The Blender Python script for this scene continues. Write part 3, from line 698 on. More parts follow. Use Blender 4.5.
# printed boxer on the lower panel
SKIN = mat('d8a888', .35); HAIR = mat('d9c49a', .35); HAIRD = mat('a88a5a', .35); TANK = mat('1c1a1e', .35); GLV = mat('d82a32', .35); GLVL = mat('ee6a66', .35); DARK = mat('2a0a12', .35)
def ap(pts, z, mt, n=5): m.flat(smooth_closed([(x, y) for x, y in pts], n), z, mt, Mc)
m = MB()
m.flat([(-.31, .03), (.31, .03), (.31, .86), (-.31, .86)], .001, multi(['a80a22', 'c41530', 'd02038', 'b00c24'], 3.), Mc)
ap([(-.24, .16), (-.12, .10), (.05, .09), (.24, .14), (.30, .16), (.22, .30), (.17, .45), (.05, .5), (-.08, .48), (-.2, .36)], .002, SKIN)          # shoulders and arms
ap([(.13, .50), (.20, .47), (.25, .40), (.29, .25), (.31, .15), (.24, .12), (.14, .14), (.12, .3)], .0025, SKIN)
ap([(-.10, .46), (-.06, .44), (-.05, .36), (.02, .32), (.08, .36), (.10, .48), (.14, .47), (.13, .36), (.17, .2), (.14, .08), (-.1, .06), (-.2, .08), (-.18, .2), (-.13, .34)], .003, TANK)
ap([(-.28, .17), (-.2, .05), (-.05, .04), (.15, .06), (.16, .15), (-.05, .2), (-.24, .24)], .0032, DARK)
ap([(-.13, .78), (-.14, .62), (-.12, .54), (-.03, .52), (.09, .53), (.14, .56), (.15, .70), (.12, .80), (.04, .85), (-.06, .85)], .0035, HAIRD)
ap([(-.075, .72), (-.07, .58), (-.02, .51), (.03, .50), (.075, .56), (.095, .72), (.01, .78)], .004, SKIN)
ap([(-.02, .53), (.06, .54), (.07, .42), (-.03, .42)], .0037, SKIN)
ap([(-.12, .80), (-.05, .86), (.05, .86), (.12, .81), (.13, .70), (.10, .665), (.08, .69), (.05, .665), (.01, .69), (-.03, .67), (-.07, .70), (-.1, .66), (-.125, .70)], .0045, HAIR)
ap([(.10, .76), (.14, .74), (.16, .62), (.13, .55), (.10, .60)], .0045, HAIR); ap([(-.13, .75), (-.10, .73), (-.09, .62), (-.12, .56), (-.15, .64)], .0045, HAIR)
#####
▶ [Your instructions] Output the data above exactly, please, line for line.

▶ [Solution to this exercise]
The Blender Python script for this scene continues. Write part 3, from line 698 on. More parts follow. Use Blender 4.5.
# printed boxer on the lower panel
SKIN = mat('d8a888', .35); HAIR = mat('d9c49a', .35); HAIRD = mat('a88a5a', .35); TANK = mat('1c1a1e', .35); GLV = mat('d82a32', .35); GLVL = mat('ee6a66', .35); DARK = mat('2a0a12', .35)
def ap(pts, z, mt, n=5): m.flat(smooth_closed([(x, y) for x, y in pts], n), z, mt, Mc)
m = MB()
m.flat([(-.31, .03), (.31, .03), (.31, .86), (-.31, .86)], .001, multi(['a80a22', 'c41530', 'd02038', 'b00c24'], 3.), Mc)
ap([(-.24, .16), (-.12, .10), (.05, .09), (.24, .14), (.30, .16), (.22, .30), (.17, .45), (.05, .5), (-.08, .48), (-.2, .36)], .002, SKIN)          # shoulders and arms
ap([(.13, .50), (.20, .47), (.25, .40), (.29, .25), (.31, .15), (.24, .12), (.14, .14), (.12, .3)], .0025, SKIN)
ap([(-.10, .46), (-.06, .44), (-.05, .36), (.02, .32), (.08, .36), (.10, .48), (.14, .47), (.13, .36), (.17, .2), (.14, .08), (-.1, .06), (-.2, .08), (-.18, .2), (-.13, .34)], .003, TANK)
ap([(-.28, .17), (-.2, .05), (-.05, .04), (.15, .06), (.16, .15), (-.05, .2), (-.24, .24)], .0032, DARK)
ap([(-.13, .78), (-.14, .62), (-.12, .54), (-.03, .52), (.09, .53), (.14, .56), (.15, .70), (.12, .80), (.04, .85), (-.06, .85)], .0035, HAIRD)
ap([(-.075, .72), (-.07, .58), (-.02, .51), (.03, .50), (.075, .56), (.095, .72), (.01, .78)], .004, SKIN)
ap([(-.02, .53), (.06, .54), (.07, .42), (-.03, .42)], .0037, SKIN)
ap([(-.12, .80), (-.05, .86), (.05, .86), (.12, .81), (.13, .70), (.10, .665), (.08, .69), (.05, .665), (.01, .69), (-.03, .67), (-.07, .70), (-.1, .66), (-.125, .70)], .0045, HAIR)
ap([(.10, .76), (.14, .74), (.16, .62), (.13, .55), (.10, .60)], .0045, HAIR); ap([(-.13, .75), (-.10, .73), (-.09, .62), (-.12, .56), (-.15, .64)], .0045, HAIR)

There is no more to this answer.